Saya sempat mendengar perbincangan beberapa ibu pedagang. Rata-rata membicarakan rumahnya sebagian terdampak banjir, dan sebagian yang lain tak bisa menengok anggota keluarganya yang berada di daerah Barabai kabupaten Hulu Sungai Tengah. "Sampai sekarang hilang kontak" Kata seorang ibu. Saya bisa memahami kekhawatiran mereka, maklum daerah Hulu Sungai Tengah merupakan salah satu wilayah yang terdampak banjir begitu parah.
Setelah membeli beberapa keperluan, saya langsung pulang. Takutnya debit air kian tinggi menggenangi jalan yang mengakibatkan mesin sepeda motor menjadi mogok.
Sesampai di depan rumah, benar saja debit air kian tinggi dan tinggal kamar yang belum kemasukan air, karena memang untuk kamar sengaja dibangun lebih tinggi. Itu pun juga tinggal sekitar 2 jari tangan orang dewasa. Saya bergegas membereskan kamar, mengangkat kasur dengan sebuah meja kecil sebagai penyangga. Anak-anak saya yang masih kecil saya usahakan mengungsi ke rumah keluarga yang tak jauh dari rumah saya. Namun anak-anak saya bukan tipe anak yang mudah mau berpisah dengan ibunya. Hehe.
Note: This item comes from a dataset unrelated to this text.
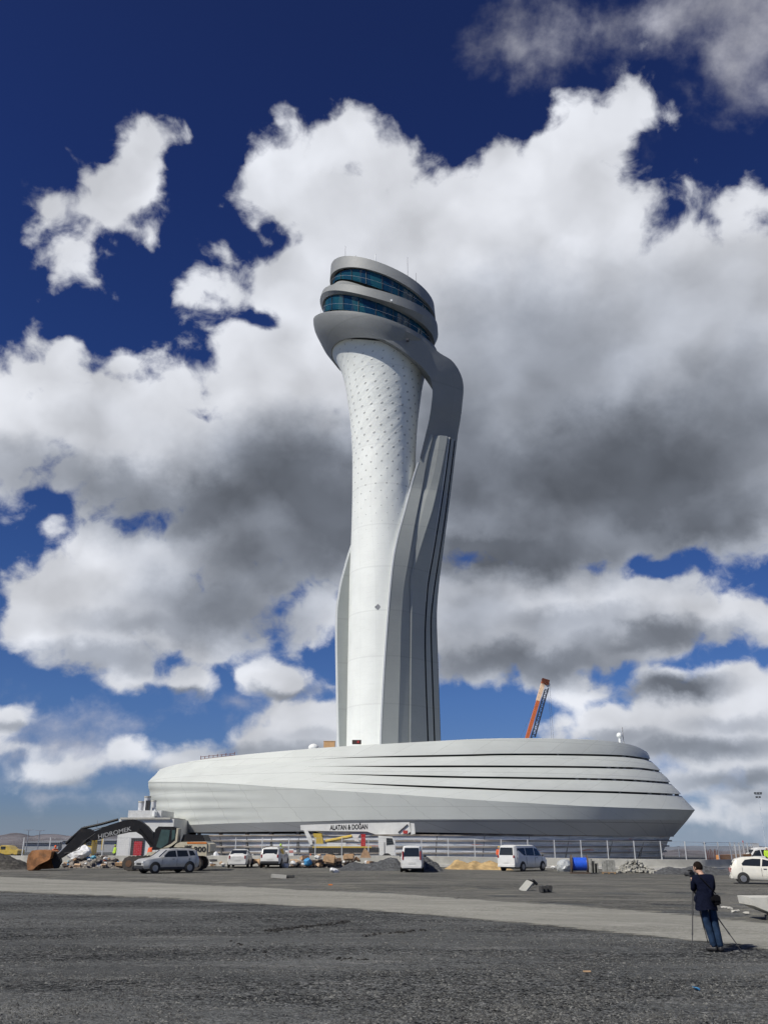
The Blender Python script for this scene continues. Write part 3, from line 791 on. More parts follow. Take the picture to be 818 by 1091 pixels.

Anak-anak begitu riang main air di dalam rumah sendiri. Sedangkan saya bergegas melipat pakaian yang sudah kering dijemur kemaren. Tapi tak disangka, baru beberapa lembar pakaian saya lipat, air sudah masuk ke dalam kamar. Saya pun menghentikan aktivitas melipat pakaian. Sisanya dibuat dalam sebuah baskom pakaian.
Dalam keadaan seperti ini, tentunya untuk melakukan shalat pun seperti biasa juga tak bisa dilakukan. Saya dan anak-anak shalat duduk di atas kursi. Sungguh terasa sedih dalam hati. Badan sangat penat, namun apa daya tak bisa baringan.
Menjelang ashar, suami beriniasiatif menumpuk karung-karung berisi pakan ikan, yang sebelumnya sudah diberi alas susunan kayu ulin yang cukup besar. Akhirnya lega juga bisa duduk nyaman, meski di atas tumpukkan karung berisi pakan ikan. Kalau sudah keadaan darurat seperti ini, apa boleh buat. Sungguh ini adalah ujian kesabaran bagi kami.
Menjelang maghrib tadi, anak-anak mau dibujuk untuk menginap di rumah keluarga yang rumahnya jauh lebih tinggi. Sedangkan saya dan suami tetal bertahan di dalam rumah. Kami berdua makan dan shalat di atas tumpukan karung pakan ikan. "Ya syukuri saja keadaan kita seperti ini. Semuanya nanti akan berakhir kok, sabar saja dan teruslah berdo'a." Ucap suami saya. Mendengar kata-kata yang menyejukkan seperti itu, saya kembali punya semangat dan tak mengeluh lagi.
Dalam benak saya, bagaimanapun keadaan seperti ini akan terus membekas dalam ingatan. Karena banjir terulang lagi untuk yang kedua kalinya menggenangi rumah sendiri. Meninggalkan guratan-guratan memori dalam hidup. Dari banjir ini saya banyak mengambil pelajaran. Di antaranya adalah tumbuhnya rasa empati kepada sesama. Karena saya sendiri sudah merasakan kepedihan hidup dalam suasana banjir ini. Benar kata pepatah. Pengalaman adalah guru yang paling berharga.